REPUBLIKA.CO.ID, JAKARTA -- Dinasti Ayyubiyah mungkin tak setua wangsa-wangsa lainnya dalam sejarah peradaban Islam. Usianya tidak sampai 100 tahun, tetapi legasi yang ditinggalkannya tak lekang dimakan waktu.
Ada berbagai kemajuan yang diwujudkan kerajaan tersebut. Dalam bidang pendidikan, misalnya, rezim yang dirintis Sultan Shalahuddin al-Ayyubi itu berhasil menjadikan Damaskus sebagai kota mercusuar ilmu pengetahuan.
Hal itu antara lain ditandai dengan berdirinya Madrasah al-Shauhiyyah jantung daerah Syam itu pada 1239 M. Lembaga tersebut menjadi sentra pengajaran empat mazhab fikih terkemuka dalam ahlus sunnah wa al-jama'ah (aswaja). Sebelumnya, Darul Hadits al-Kamillah juga dibentuk pada 1222 M untuk mengembangkan studi hukum Islam.
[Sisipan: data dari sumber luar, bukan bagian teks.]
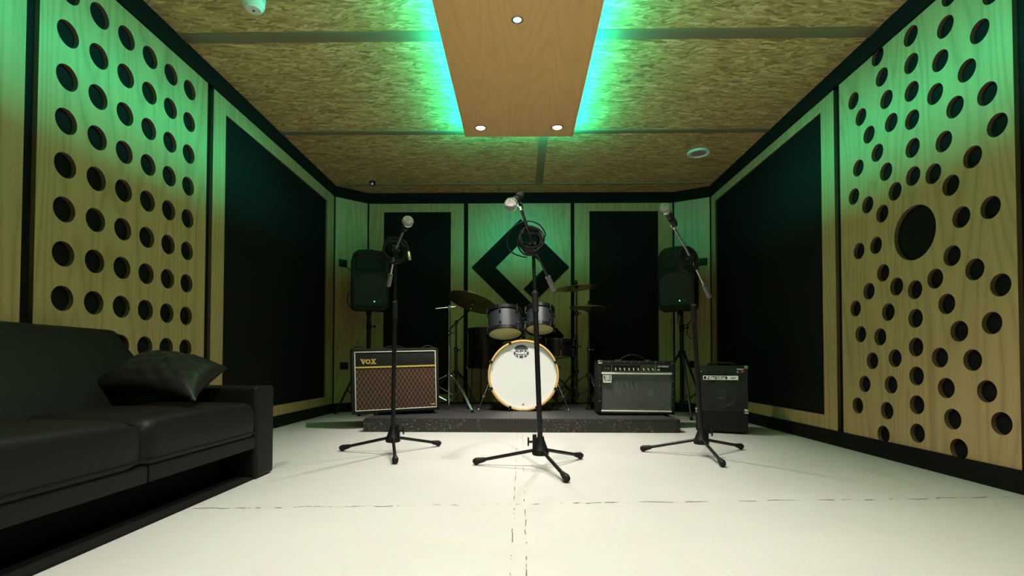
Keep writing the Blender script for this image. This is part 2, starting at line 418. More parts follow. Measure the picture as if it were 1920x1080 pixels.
# ------------------------------------------------------------------ hanging wood ceiling panel with its lamps
PX0, PX1, PY1, PZ = -.415, .390, 3.80, 2.19
e = empty('ceiling_panel', (0, 3.0, PZ), label='long wooden ceiling panel glowing green at its edges', cat='ceiling panel')
MB().box((PX0, YF+.3-3.0, 0), (PX1, PY1-3.0, .018), .001).build('board', 'cherry', e)
b = MB()
for y in (-1.2, .4, 2.0, 3.4):
    for x in (-.2, .2): b.box((x-.02, y-3.0-.02, .018), (x+.02, y-3.0+.02, H-PZ), 0)
b.build('hanger', 'blackpaint', e)
def led(name, p0, p1, out, label):
    """LED tape in an aluminium channel lying on top of the panel; lights the ceiling boards and, over the panel edge, the walls"""
    p0, p1, out = Vector(p0), Vector(p1), Vector(out); L = (p1-p0).length; c = (p0+p1)/2; d = (p1-p0).normalized()
    e = empty(name, c, label=label, cat='light strip', group='green light strips on the ceiling panel')
    Mx = AX((0, 0, 0), d, out, d.cross(out)) if d.cross(out).z > 0 else AX((0, 0, 0), -d, out, (-d).cross(out))
    b = MB(); b.box((-L/2, -.012, .0), (L/2, -.002, LEDZ[1]-c.z+.006)); b.bm.transform(Mx); b.build('channel', 'steel', e)
    def area(nm, off, direction, power, sx, spread=180):
        ld = bpy.data.lights.new(nm, 'AREA'); ld.shape = 'RECTANGLE'; ld.size = L; ld.size_y = sx
        ld.energy = power*max(L, .5); ld.color = GREEN_COL; ld.spread = radians(spread)
        lo = bpy.data.objects.new(nm, ld); COL.objects.link(lo); lo.parent = e
        z = -Vector(direction).normalized(); x = d; y = z.cross(x)
        mm = AX(off, x, y, z); lo.matrix_local = mm
    area('wall_wash', out*.002+Vector((0, 0, (LEDZ[0]+LEDZ[1])/2-c.z)), (out.x, out.y, -.66), LED_WALL_W*(.85 if abs(out.y) > .6 else 1), LEDZ[1]-LEDZ[0], 72)
    area('ceiling_wash', out*.078+Vector((0, 0, .008)), (out.x*.6, out.y*.6, 1), LED_CEIL_W, .01)
LEDZ = (2.222, 2.252)
IN = .085
dg_ = .7071
led('added_corner_fill', (PX0+IN-.004, PY1-IN-.03, PZ+.018), (PX0+IN+.026, PY1-IN, PZ+.018), (-dg_, dg_, 0), 'added short green fill light across the far left corner of the ceiling panel')  # corner pair is added to throw green onto the chamfered corners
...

Seperti halnya kota-kota kebudayaan Islam pada masa keemasan, Damaskus juga bercorak kosmopolitan. Alhasil, cahaya peradaban tidak hanya menyinari umat Islam, melainkan juga komunitas agama-agama lain. Sebagai contoh, perjalanan keilmuan yang dilakukan Adelardus Bathensis, seorang Nasrani asal Bath, Inggris. Ia melakukan perjalanan dari satu kota ke kota lainnya di Syam untuk mengumpulkan ilmu pengetahuan yang dipelajari para sarjana Muslim.
Untuk diketahui, rihlah yang dijalani Adelardus berlangsung di tengah bayang-bayang Perang Salib. Fakta bahwa ilmuwan Kristen itu dapat dengan leluasa mengakses perpustakaan atau pusat-pusat keilmuan di Syam wilayah kekuasaan Ayyubiyah membuktikan bahwa dalam periode Perang Salib terdapat jeda-jeda perdamaian.
Bahkan, yang kerap terjadi ialah kontak budaya antara dua masyarakat yang berbeda iman itu: kaum Muslimin dan Kristen-Latin. Adelardus Bathensis dikenang sebagai intelektual Barat pertama yang memperkenalkan sistem angka Arab ke Eropa.
Ia juga menerjemahkan banyak manuskrip yang berbahasa Arab ke bahasa Latin. Dengan begitu, terjadilah transfer macam-macam ilmu pengetahuan, mulai dari kedokteran, astronomi, hingga filsafat.